Tyler Perry is back with another Tyler Perry Production from the Tyler Perry Studios, written, produced and directed by Tyler Perry, adapted from the play by Tyler Perry and entitled—just in case there’s any doubt—Tyler Perry’s Meet the Browns. According to the trailer, the movie also purports to feature Mr. Perry in both of his most famous incarnations, Madea and Joe. However, if the prospect of spending 100 minutes with Perry’s signature characters is what is enticing you to go see this movie, be warned: 96 of those minutes are Madea- and Joe-free.
The duo has been shoehorned into the film for what smells suspiciously of promotional purposes only. Their presence has nothing whatsoever to do with the plot. The Perry fan base, however, assures us that the low-speed, O.J.-esque car chase that ends with Madea being carted off by the police is necessary setup for Perry’s in-development 2010 opus, Madea Goes to Jail. This means the unwary viewer has potentially plunked down $8.50 to see what amounts to little more than an extended trailer for a movie that’s two years away. But for the faithful, Tyler Perry can do no wrong. If I’ve learned anything after three years and four Tyler Perry movies, I’ve learned that. Perry’s unique formula that mixes low comedy, dope smoking, spousal abuse, hoary melodrama and sermons on family values and religion is unassailable. And Meet the Browns is just more of the same.
In fact, the film is pretty much the same movie you’ve seen before, where a much-beleaguered woman—in this case, Angela Bassett—learns to let herself love again thanks to the presence of requisite hunky good man. She meets said man, former basketball player Rick Fox, while finding strength through an eccentric and noisy family and God. I suppose a case can be made that the road to self-discovery is a little calmer this round, since no abusive husband in a wheelchair is propelled into a bathtub (see Diary of a Mad Black Woman) or hit in the face with a pot full of boiling grits (see Madea’s Family Reunion). I confess that an early scene with Brenda (Bassett) and her impoverished family huddled around an almost empty box of oatmeal conjured up suspicions of further breakfast-food-based vengeance, but it was not to be.
Regardless, any calmness that the film may claim on the mayhem level is made up for by the screeching performances of Sofia Vergara (Four Brothers), Jenifer Lewis (Madea’s Family Reunion) and David Mann (reprising his stage and video role of Leroy Brown)—all of whom scream virtually every line of dialogue they have in typical Perry-esque fashion. This is supposed to rev up the humor, I think. For me, it tends to engender a desire for Jason Voorhees to show up and put a stop to the whole thing.

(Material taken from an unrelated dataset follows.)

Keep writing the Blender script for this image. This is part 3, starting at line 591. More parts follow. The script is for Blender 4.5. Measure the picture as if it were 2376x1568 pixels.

It’s doubly grating because it sits next to the actually funny underplaying of Frankie Faison (In Good Company) as the sole sane member of the Brown family. His character, L.B., is in fact the impetus behind the plot, being the one who summons Brenda to the funeral of the father she never knew. He also has the film’s one genuinely funny scene in which he reveals the truth about the late Mr. Brown (the man was a pimp) and all the people in his sphere that the family grew up thinking were respectable (when they were in fact his stable of “hos”). This is the one moment when the movie’s sense of humor really flies—largely thanks to Faison’s completely unforced, even laid-back assessment of the situation as he reveals the truth about every name the family can dredge up. What’s really surprising here is the inclusion of a character from the past named Tommy Lee, who is blandly identified as “a back-door ho.” Perry rarely acknowledges the existence of gays, and when he has (see Why Did I Get Married?), it has been a nasty caricature, so it’s noteworthy that Tommy Lee is presented as no big deal. Is it possible that Perry is ever so slightly maturing?
Actually, it is possible, because there’s other evidence of it. There’s a splendid scene between Angela Bassett and the wonderful Irma P. Hall (The Ladykillers) early in the film that has the ring of truth to it. And there’s a genuinely touching moment between Bassett and Tamela J. Mann (reprising her stage and video role of Cora Brown) where the latter presents Bassett with an envelope of badly needed money. While I could never call Meet the Browns a good movie—it’s too ragged, the usual Perry clichés and cheap melodrama keep tumbling out, and the overall tone is typically shrill—I will say it has moments that suggest Perry might yet make one. Rated PG-13 for drug content, language including sexual references, thematic elements and brief violence.